OTTAWA - The Harper government’s failure to meet a statutory deadline to respond to recommendations for judicial salary hikes has had an impact on the independence of the judiciary in Canada, says the head of the Canadian Bar Association.
CBA President Guy Joubert says the government’s decision to let the deadline slip past last Nov. 30 without tabling a response to an independent commission’s report has raised the risk of allowing politics to interfere with the judicial compensation process introduced in 1998.
“There was a delay and there is no doubt that delay impacts upon the independence of the judiciary,” Joubert tells Law Times. “It risks politicizing the process,” he adds.
A prominent Law Society of Upper Canada bencher in Ottawa agrees the events of the past two months in the salary dispute with federally appointed judges present a risk to public confidence in the judicial system.
“As a basic principle of our democracy, the judges must be independent of the government, because they are often asked to make decisions about government action or government inaction,” says Tom Conway, counsel with McCarthy Tétrault LLP in the capital.
Under the federal Judges Act, Justice Minister Rob Nicholson had six months to table a response to recommendations made last May 30 from the quadrennial Judicial Compensation and Benefits Commission.
The commission, chaired by Sheila Block, partner at Torys LLP in Toronto, recommended pay increases for Superior Court puisne judges that would have taken their annual salary to $302,000 from the current $258,000 by April 1, 2011.
The Canadian Judicial Council and the Canadian Association of Superior Court Judges had recommended raises and inflation adjustments to take the salaries to $307,000 by that date. The government had recommended increases to take the salaries to $287,000.
Pierre Bienvenu, a partner at Ogilvy Renault in Montreal who is counsel for the judicial counsel and the Superior Court judges association, declined to comment on the legal implications of the government’s decision to ignore the Nov. 30 deadline.
He also declined to comment on what remedy the judges might have pursued to force a response.
Even though the judicial council and the association were expecting Nicholson to finally table the government’s response last week, it appears the government may have already contravened the Judges Act by failing to meet the deadline.
After setting out the timelines and duties of the commission for reporting salary recommendations, the act states in s. 26 (7): “The Minister of Justice shall respond to a report of the commission within six months after receiving it.”
Parliament amended the Judges Act in 1998 to establish a new commission system to “inquire into the adequacy of the salaries and other amounts payable under this act into the adequacy of judges’ benefits generally” and make recommendations to government.
The commissions were to convene every four years, with the first struck in 1999 and the second in 2003.
The 2006 federal election interrupted the results of the work of that commission and the response by the Liberal government of the day, led by prime minister Paul Martin, to its recommendations.

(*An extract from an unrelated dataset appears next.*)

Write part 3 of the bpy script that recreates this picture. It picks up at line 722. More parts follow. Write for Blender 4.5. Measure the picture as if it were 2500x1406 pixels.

The Harper government’s decision in 2006 to replace the Martin government’s response to the commission’s recommendations with a second response with a lower salary increase retroactive to 2004 prompted initial allegations the government was undermining constitutional protection for an independent judiciary.
That controversy was stirred again because of the latest delay.
Nicholson announced the current commission in October 2007 to once again receive recommendations from both sides for salary increases that would take the judicial pay scales to 2011. Former clerk of the Privy Council, Paul Tellier, was named as the commission member recommended by the judiciary.
Wayne McCutcheon, a deputy secretary to cabinet when he retired from the public service in 2005, was named as the commission member Nicholson recommended.
The government’s fiscal room to support salary increases and general economic conditions are among the factors the Judges Act requires the commissioners to consider as they weigh the choices.
Despite the dire economic and fiscal conditions that have developed since December, the government’s controversial fiscal and economic statement delivered to Parliament in late November predicted Canada would not be hit as hard as other countries by the global distress and even forecast modest surpluses.
Notwithstanding the unrealistic outlook at the time, Nicholson postponed the government salary proposals. His office cited the October election and the interruption of Parliament for the fall vote as reasons for the delay.
Joubert, without commenting on the legalities of missing the statutory deadline, expresses regret the response was delayed.
“The whole purpose of the commission is to de-politicize the process,” he tells Law Times. “In the name of justice and the independence of the judiciary, it makes good sense to deal with the report as quickly as possible.”
Asked if the events did indeed politicize the process, Joubert replies: “There’s always a danger of that happening. I know we talk about the independence of the judiciary, but I think to the average Canadian what we really need are fair and impartial judges.
When you have a situation where it could be perceived that a judge is beholden to the government, especially when it comes to salary negotiations, you might lead to a conclusion that a judge may not be fair and impartial. That’s at the core of the independence of the judiciary.”
Conway agrees public confidence in the judiciary is ultimately at stake.
“It’s not good for democracy if the public starts to lose confidence in the judiciary because they think the judiciary is beholden to the government,” he says. “That’s one of the reasons this system has been set up.”